Peran aktif langsung mencegah korupsi
dilingkungannya
b.
Mengawasi dan mengawal pemerintahan
c.
Menyuarakan gerakan antikorupsi melalui aksi
langsung ataupun jejaring sosial, membuat petisi gerakan antikorupsi.
d.
Menarik perhatian publik untuk gerakan
antikorupsi seperti: berorganisasi dalam badan antikorupsi, menulis, membuat
gambar, film, komik, teatrikal bahkan flashmob tentang gerakan antikorupsi.
e.
Memulai dari diri sendiri untuk mencegah korupsi
seperti tidak menyontek, tidak melakukan plagiat, dan tindak kecurangan lain.
2. Pemberantasan
Mahasiswa dan
masyarakat juga dapat melakukan pemberantasan dengan cara:
a.
Melaporkan jika melihat segala tindak pidana
korupsi di lingkungannya
b.
Menginvestigasi kasus korupsi yang dilihatnya.
c.
Bersikap kritis terhadap kasus kasus korupsi
besar jika perlu membantu mencari barang bukti.

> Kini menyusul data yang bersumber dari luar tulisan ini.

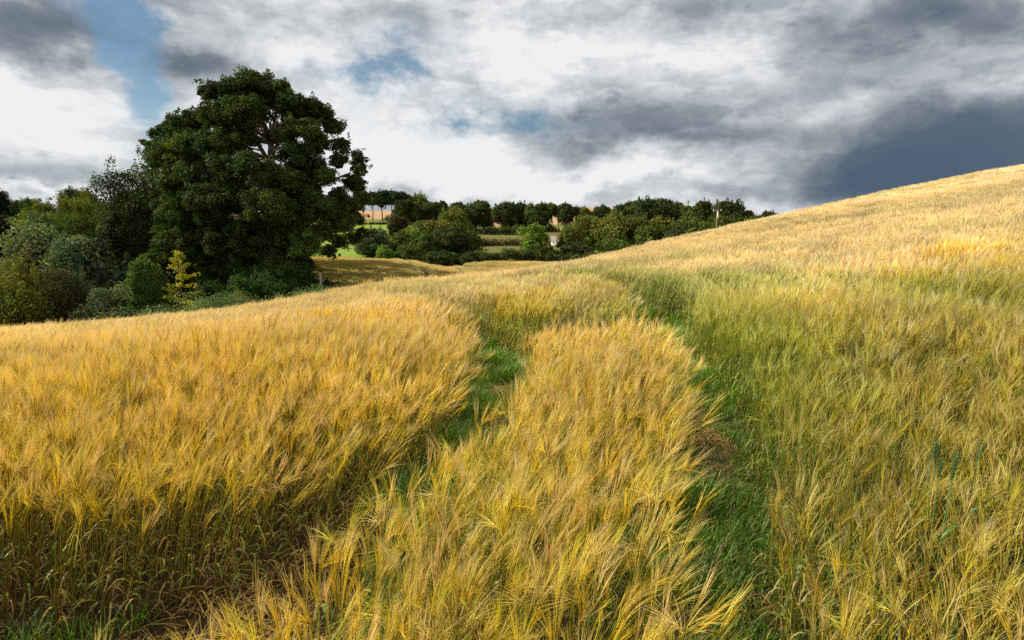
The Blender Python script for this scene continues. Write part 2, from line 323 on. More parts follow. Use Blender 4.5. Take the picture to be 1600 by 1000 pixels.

Sebelum turut serta dalam upaya
pencegahan dan pemberantasan korupsi masyarakat diharapkan:
a. Mengetahui
dan memahami alur atau hukum yang berlaku. Contoh: dalam pembuatan SIM, maka
diharapkan mengetahui hukum yang berlaku seperti biaya, jangka waktu, dll. Hal
ini diharapkan agar pembuat SIM tidak melakukan korupsi dan memberikan
kesempatan petugas melakukan korupsi.
b. Tidak
mencontek,tidak membayar saat ditilang, melakukan plagiat, perbuatan curang,
dll. Hal ini sebagai upaya dalam mengurangi bibit-bibit baru koruptor dan
menciptakan budaya antikorupsi
c. Melakukan
perubahan dan perbaikan dari dalam diri sendiri.